Be Creative with Me: Developing the Beat to "Warm Coffee Cool Breeze" w/ Added Live Guitars - It's Sounding Good

In the month of November I made 15 new beats. Each one was in the ballpark of 30-60 seconds long, with the goal being to create one interesting, mostly finalized idea.

The project was a ton of fun and I got to explore a lot of new sonic space. There were many great comments from other Steemians and the whole thing was generally a good time for all. But, now I have so many unfinished ideas…

Each beat right now is mostly a loop. If I turn each one into a full song or extended beat of some kind, that would result in a lot of new music in my “vault” (15 songs!), which would be great because a goal of mine for 2018 is to release at least one song every month.

With any big project, all you can do is take that first step. I am not sure if I will go through finishing all of these beats by turning them into songs… but I know I want to try a few.

Working on One of November’s Beats

Today I decided to work with this beat from early last month… It was a super simple groove, mostly just something nice to relax to:

The beat is so minimal that it could go anywhere. The first idea that came to my mind was, it will be hard to turn this into a song! I don’t usually make songs built on this feel. It’s uncharted territory for me.

Luckily the riff is strong enough that I figured I could do something. I tried a few vocal ideas but quickly decided against that, turning to some synths instead to find a way into the song. Eventually I found myself working with a warm breathy synth tone and got the following melody going:


photo source: unsplash // Federico Respini

Adding Guitar

The smooth sound of this synth added to the already near-maximal relaxation of the beat. The next step was clearly to add some guitars.

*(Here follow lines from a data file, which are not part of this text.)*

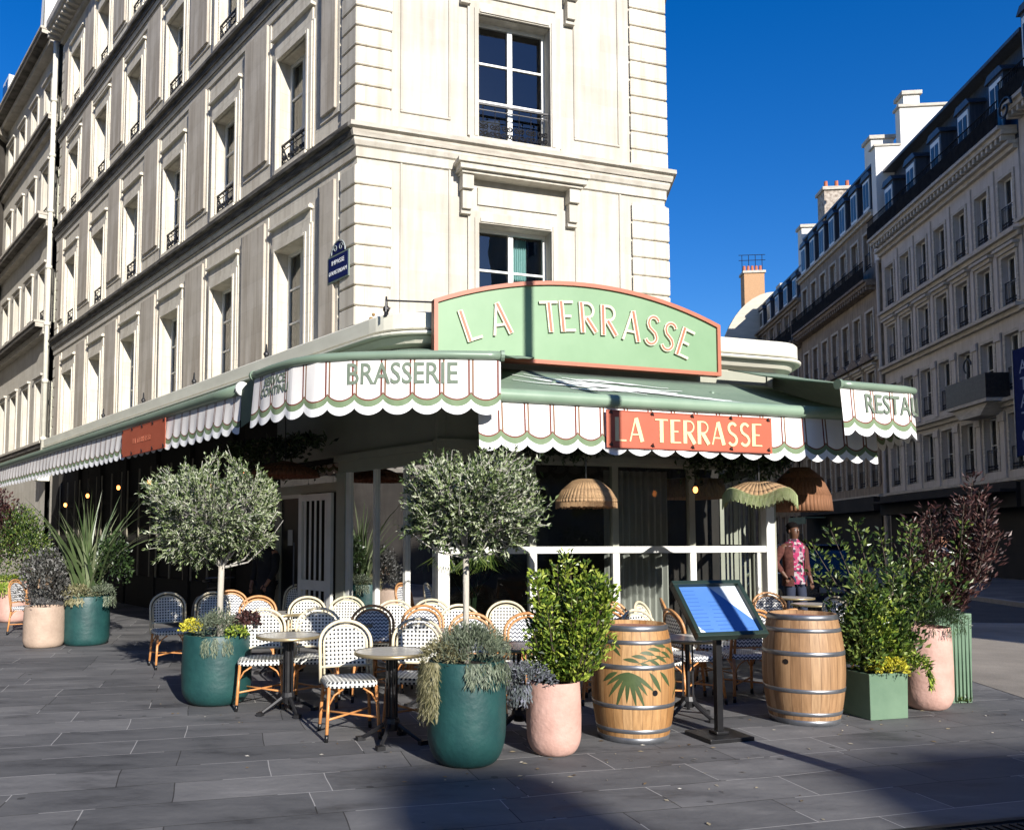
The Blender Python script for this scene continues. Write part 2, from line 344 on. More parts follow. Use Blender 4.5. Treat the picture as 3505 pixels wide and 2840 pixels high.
# ------------------------------------------------------------ ground
def paving():
    m, n, b = newmat('slab_paving')
    tc = N(n, 'ShaderNodeTexCoord'); mp = N(n, 'ShaderNodeMapping'); mp.inputs['Rotation'].default_value = (0, 0, rad(-15)); mp.inputs['Location'].default_value = (.3, .2, 0)
    n.links.new(tc.outputs['Object'], mp.inputs[0])
    wz = N(n, 'ShaderNodeTexNoise'); wz.inputs['Scale'].default_value = .7; n.links.new(mp.outputs[0], wz.inputs['Vector'])
    ad = N(n, 'ShaderNodeMix', data_type='RGBA', blend_type='LINEAR_LIGHT'); ad.inputs[0].default_value = .05
    n.links.new(mp.outputs[0], ad.inputs[6]); n.links.new(wz.outputs['Color'], ad.inputs[7])
    bk = N(n, 'ShaderNodeTexBrick'); bk.offset = .37; bk.offset_frequency = 2; bk.squash = 1.35; bk.squash_frequency = 3
    for k, v in (('Scale', 1), ('Brick Width', 1.02), ('Row Height', .45), ('Mortar Size', .004), ('Mortar Smooth', .15), ('Bias', 0)): bk.inputs[k].default_value = v
    bk.inputs['Color1'].default_value = (.10, .101, .105, 1); bk.inputs['Color2'].default_value = (.165, .164, .166, 1); bk.inputs['Mortar'].default_value = (.045, .044, .043, 1)
    n.links.new(ad.outputs[2], bk.inputs['Vector'])
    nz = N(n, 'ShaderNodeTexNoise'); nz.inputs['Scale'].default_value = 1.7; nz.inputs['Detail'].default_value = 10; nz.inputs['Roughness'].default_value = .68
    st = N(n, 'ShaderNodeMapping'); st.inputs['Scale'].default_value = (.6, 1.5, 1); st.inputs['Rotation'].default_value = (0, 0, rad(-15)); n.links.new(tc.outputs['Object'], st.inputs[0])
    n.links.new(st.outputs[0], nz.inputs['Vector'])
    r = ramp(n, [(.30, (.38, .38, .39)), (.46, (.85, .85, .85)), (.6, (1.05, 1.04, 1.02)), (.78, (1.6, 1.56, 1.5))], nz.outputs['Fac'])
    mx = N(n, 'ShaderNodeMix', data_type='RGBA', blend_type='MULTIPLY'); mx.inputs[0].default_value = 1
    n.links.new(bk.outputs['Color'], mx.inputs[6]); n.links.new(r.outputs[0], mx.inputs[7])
    # pale lime in some joints, dark gum spots
    n3 = N(n, 'ShaderNodeTexNoise'); n3.inputs['Scale'].default_value = .9; n3.inputs['Detail'].default_value = 3; n.links.new(tc.outputs['Object'], n3.inputs['Vector'])
    lime = mathn(n, 'MULTIPLY', bk.outputs['Fac'], mathn(n, 'GREATER_THAN', n3.outputs['Fac'], .5))
    m2 = N(n, 'ShaderNodeMix', data_type='RGBA'); n.links.new(lime, m2.inputs[0]); n.links.new(mx.outputs[2], m2.inputs[6]); m2.inputs[7].default_value = (.34, .33, .32, 1)
    vo = N(n, 'ShaderNodeTexVoronoi'); vo.inputs['Scale'].default_value = 2.6; n.links.new(tc.outputs['Object'], vo.inputs['Vector'])
    sp = mathn(n, 'MULTIPLY', mathn(n, 'LESS_THAN', vo.outputs['Distance'], .07), .6)
    m3 = N(n, 'ShaderNodeMix', data_type='RGBA'); n.links.new(sp, m3.inputs[0]); n.links.new(m2.outputs[2], m3.inputs[6]); m3.inputs[7].default_value = (.02, .02, .02, 1)
    n.links.new(m3.outputs[2], b.inputs['Base Color'])
    b.inputs['Specular IOR Level'].default_value = .28; rr = ramp(n, [(.3, (.62,)*3), (.7, (.9,)*3)], nz.outputs['Fac']); n.links.new(rr.outputs[0], b.inputs['Roughness'])
    n4 = N(n, 'ShaderNodeTexNoise'); n4.inputs['Scale'].default_value = 14; n4.inputs['Detail'].default_value = 9; n.links.new(tc.outputs['Object'], n4.inputs['Vector'])
    hh = mathn(n, 'SUBTRACT', n4.outputs['Fac'], mathn(n, 'MULTIPLY', bk.outputs['Fac'], 1.6))
    bp = N(n, 'ShaderNodeBump'); bp.inputs['Strength'].default_value = .45; bp.inputs['Distance'].default_value = .01
    n.links.new(hh, bp.inputs['Height']); n.links.new(bp.outputs[0], b.inputs['Normal'])
    return m
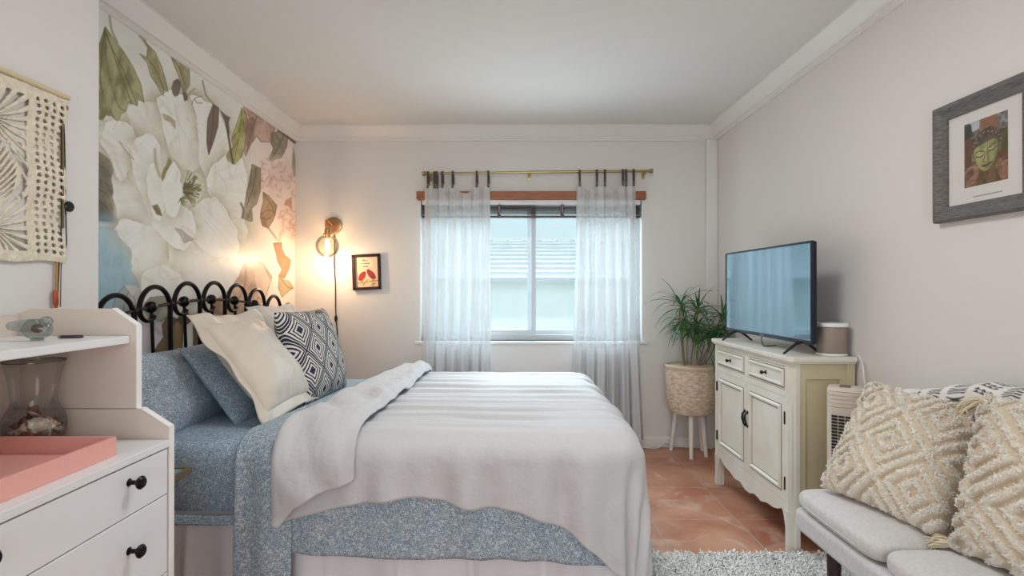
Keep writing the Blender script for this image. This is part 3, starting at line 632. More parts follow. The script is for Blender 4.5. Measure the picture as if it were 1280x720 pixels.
# ------------------------------------------------------------------ framed statue photograph on the right wall
pf = thing('framed_statue_photo', 'weathered grey framed photograph of a green stone head on the right wall', 'picture', (XR, 1.70, 1.64))
PY0, PY1, PZ0, PZ1 = 1.537, 1.917, 1.439, 1.852; fw = .052
M_gw = mat('weathered_grey_wood', (128,126,122), .6, var=(84,74,66), vscale=14, stretch=(4, 4, 40), bump=.6, bscale=60)
M_gw2 = mat('weathered_grey_wood_rails', (128,128,126), .6, var=(86,80,76), vscale=14, stretch=(4, 40, 4) if False else (10, 3, 60), bump=.6, bscale=60)
FPf = [(0,0),(.022,0),(.030,.006),(.030,.018),(.020,.034),(.016,fw),(0,fw)]
def mitre(y0, z0, y1, z1, name, m_):
    # side running from corner a to corner b with mitred ends
    d = np.array([y1-y0, z1-z0]); L = np.hypot(*d); d = d/L; nn = np.array([-d[1], d[0]])
    c = np.array([(PY0+PY1)/2, (PZ0+PZ1)/2]); 
    if np.dot(c-np.array([y0, z0]), nn) < 0: nn = -nn
    n = len(FPf); vs = []
    for e_ in (0, 1):
        for (h, w) in FPf:
            p = np.array([y0, z0])+d*(w if e_ == 0 else L-w)+nn*w; vs.append((XR-.002-h, p[0], p[1]))
    return MB().add(vs, [tuple(range(n)), tuple(range(2*n-1, n-1, -1))]+[(i, n+i, n+(i+1) % n, (i+1) % n) for i in range(n)]).build('frame_rail', m_, pf, smooth=0)
mitre(PY0, PZ0, PY1, PZ0, 'a', M_gw2); mitre(PY0, PZ1, PY1, PZ1, 'b', M_gw2); mitre(PY0, PZ0, PY0, PZ1, 'c', M_gw); mitre(PY1, PZ0, PY1, PZ1, 'd', M_gw)
MB().box((XR-.010, PY0+fw-.004, PZ0+fw-.004), (XR-.003, PY1-fw+.004, PZ1-fw+.004)).build('mat_board', mat('mat_board', (230,226,220), .8), pf, smooth=0)
# photo : pixels traced from zoomed view (600x720 over 1080..1280 / 60..300)
def on_wall(px, py): y = XR*FPX/(px-638); return y, 1.2-(py-362)*y/FPX
yA, zA = on_wall(1080+373/3, 60+290/3); yB_, zB = on_wall(1080+537/3, 60+490/3); _, zA2 = on_wall(1080+535/3, 60+234/3); _, zB2 = on_wall(1080+382/3, 60+527/3)
zt1, zb1 = (zA+zA2)/2, (zB+zB2)/2
ph_ = MB(); yy = np.linspace(yA, yB_, 110); zz_ = np.linspace(zb1, zt1, 150); Yg, Zg = np.meshgrid(yy, zz_, indexing='ij')
ps = Paint((yA-Yg)/(yA-yB_)*160, (zt1-Zg)/(zt1-zb1)*230, (118,88,70))      # photo space 160 x 230
ps.poly([(0,0),(160,0),(160,60),(0,60)], (92,84,80), (130,120,116), mott=1.0, seed=51); ps.poly([(64,0),(124,0),(122,60),(66,60)], (150,104,74), (128,88,62))
ps.poly([(20,0),(60,0),(58,30),(30,36)], (196,198,206), (160,164,170)); ps.poly([(126,0),(160,0),(160,40),(132,36)], (170,172,176), (90,92,84), mott=1)
ps.poly([(0,10),(26,4),(34,50),(0,60)], (52,58,50), (70,70,56)); ps.poly([(0,60),(160,56),(160,150),(0,160)], (116,72,52), (86,62,46), mott=.9); ps.poly([(130,70),(160,60),(160,130),(134,130)], (92,92,50), (60,66,40))
ps.poly([(0,165),(40,150),(110,160),(160,150),(160,230),(0,230)], (150,110,84), (96,70,52), mott=1, seed=52)
for i in range(26): x0, y0 = rs.rand()*160, 160+rs.rand()*66; ps.soft([(x0,y0),(x0+12+rs.rand()*10,y0-3)], (190,150,124), 2.5, .6)
ps.poly([(52,200),(60,170),(110,165),(124,200),(140,230),(30,230)], (122,96,66), (92,70,50), mott=.9)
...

At first my plan was to double the bassline on guitar. I realized that it sounded clunky that way. Instead, by muting the bass and adding an octave-down effect on some of the guitar takes, I could get a more live sound while achieving all the same notes.

The bassline was reasonable to record. My goal right now is to record things in full takes, rather than having to chop up multiple recordings to replace wrong notes. Maybe it isn’t necessary to do it that way, but I think it will make me better at guitar… anyway, because of that, it took longer to record the bass.

Second guitar was the hard part. That took ages to record, it ate up like an hour and a half. Just trying over and over to get it right… the part has a lot of non-repetition in it.

In the end, I like how the guitars came out:

Having two different melodic ideas going against each other is trickier than you might think. In the world of music theory they call it “counterpoint”.

One of the most fun things in composing is to write a second melodic line against the first one. All you gotta do is loop the main melody and try a bunch of different ideas, sometimes for hours, until the next part comes together. If it sounds right to you, it’s good.

Putting it All Together

I didn’t change anything about the original drums. They are simple and get the job done, so to be honest it never even occurred to me to mess with them.

The song is far from complete, it’s still only one section that loops… but this is a much more fully realized loop. If I had a few variations and maybe one other chord idea, like a different progression at some point, it would be more of a full track.

Now that I am making progress on this, I will have to keep going! It feels like it’s only a few days from being a finished song. Already this thing sounds sick… check it:

Every sound is compressing very cleanly against the full mix, allowing the whole beat to pop and be quite loud. This is without a proper mastering session even, just some limiters doing the job quickly.

I love getting to the end of a beat and having the mix work. There were too many times in the past when I was newer to production, where I would get to the end and it just wouldn’t sound good at all. Nowadays I think I am becoming more consistent at getting a real professional product done.

(all I even mean when I say “professional product” is that it’s loud and clear lol. That sounds like such proper terminology.)

That’s it for today, thanks for reading!